TRIBUNNEWS.COM, JAKARTA - DPP PDI Perjuangan percaya sinergi dengan kelompok masyarakat akan dapat mendorong kader dan pengurus semakin semangat dan giat mengimplementasikan ideologi, dan memperkaya serta mempertajam garis politik partai.
Demikian disampaikan Ketua Bidang Kesehatan, Perempuan dan Anak DPP PDIP Sri Rahayu saat membuka Focus Group Discussion Pemenuhan Hak Kesehatan, Hak Perempuan dan Anak di Kantor DPP PDIP, Jakarta Pusat, Jumat (16/10/2015).
Hadir sebagai pembicara antara lain Sudarto (Aliansi Nasional Bhinneka Tunggal Ika), Masruchah (Komnas Perempuan) dan Ratna Batara Munti (LBH APIK).
Peserta FGD terdiri dari kader tingkat DPD dan DPC.
“Kerjasama dan dialog dengan elemen rakyat dilakukan untuk mendengarkan suara rakyat, darimanapun suara itu berasal. Agar dapat selalu mengantisipasi kejadian terkini bukan sekedar empati dan pernyataan prihatin. Melalui kegiatan FGD, PDI Perjuangan akan tetap menempatkan rakyat sebagai pemandu arah utama kebijakan, karena rakyatlah yang merasakan segala dampak berbagai kebijakan Negara,” jelasnya.
Menurut Sri Rahayu, sinergi ini antara lain dilakukan dengan dialog dan diskusi tentang pengalaman empiris seperti mengadvokasi kasus kekerasan terhadap perempuan, pembelaan hukum dan perlindungan perempuan, pendampingan perempuan usaha kecil dan menengah, pelopor PAUD (Pendidikan Anak Usia Dini) inklusif, mensyukuri keberagaman Indonesia untuk memperkokoh Bhinneka Tunggal Ika, serta pegiat kesehatan anak dan remaja.
Sri Rahayu dalam kesempatan tersebut menyoroti berbagai kondisi faktual seperti dari tragedi asap, praktik intoleransi bakar membakar tempat ibadah, dan kekerasan seksual terhadap anak dapat memperlambat upaya perwujudan pemenuhan kebutuhan absolut rakyat (papan, sandang, pangan, pendidikan dan kesehatan).

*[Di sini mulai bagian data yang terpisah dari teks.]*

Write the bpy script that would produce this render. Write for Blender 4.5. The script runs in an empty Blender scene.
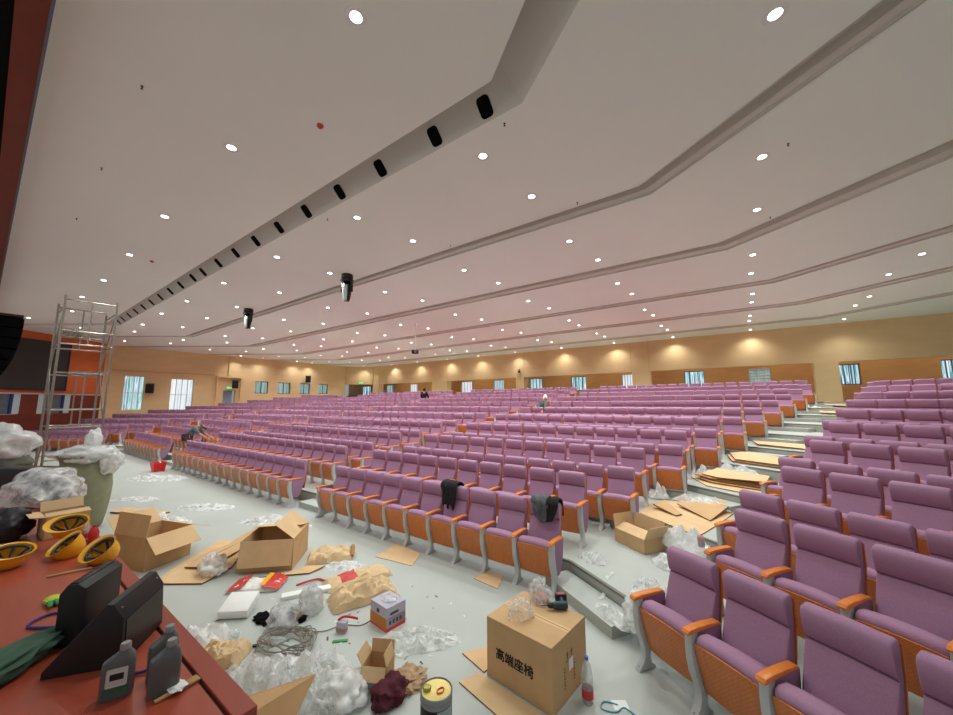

“PDI Perjuangan tidak menutup mata, tentang adanya elemen kelompok rakyat, khususnya perempuan yang telah bekerja di lapangan, melakukan pendampingan dan advokasi membantu rakyat. Mereka ini adalah kalangan di luar partai dengan kepekaan dan aksi yang sejalan kebutuhan rakyat dan didalamnya mengandung prinsip Trisakti,” paparnya.
Sudarto dari Aliansi Nasional Bhinneka Tunggal Ika menyoroti masih ada praktik diskriminasi terhadap perempuan sebagai warga negara maupun sebagai manusia.
“Ini tergambar dalam pengakuan Indonesia di ranah internasional bahwa memang terdapat diskriminasi dalam berbagai bentuk terhadap kaum perempuan,” katanya.
Sudarto menambahkan salah satu penyebab ketidakadilan terhadap perempuan berasal dari cara pandang, cara berpikir dan cara bertindak yang dibangun oleh masyarakat yang memposisikan laki-laki sebagai pihak yang lebih utama daripada perempuan.
Sementara Ratna Batara Munti, DirekturLBH APIK menyebutkan masih banyak kebijakan yang belum menguntungkan kaum perempuan.
“Kami mendorong agenda Prolegnas yang lebih pro perempuan,” ujar Ratna.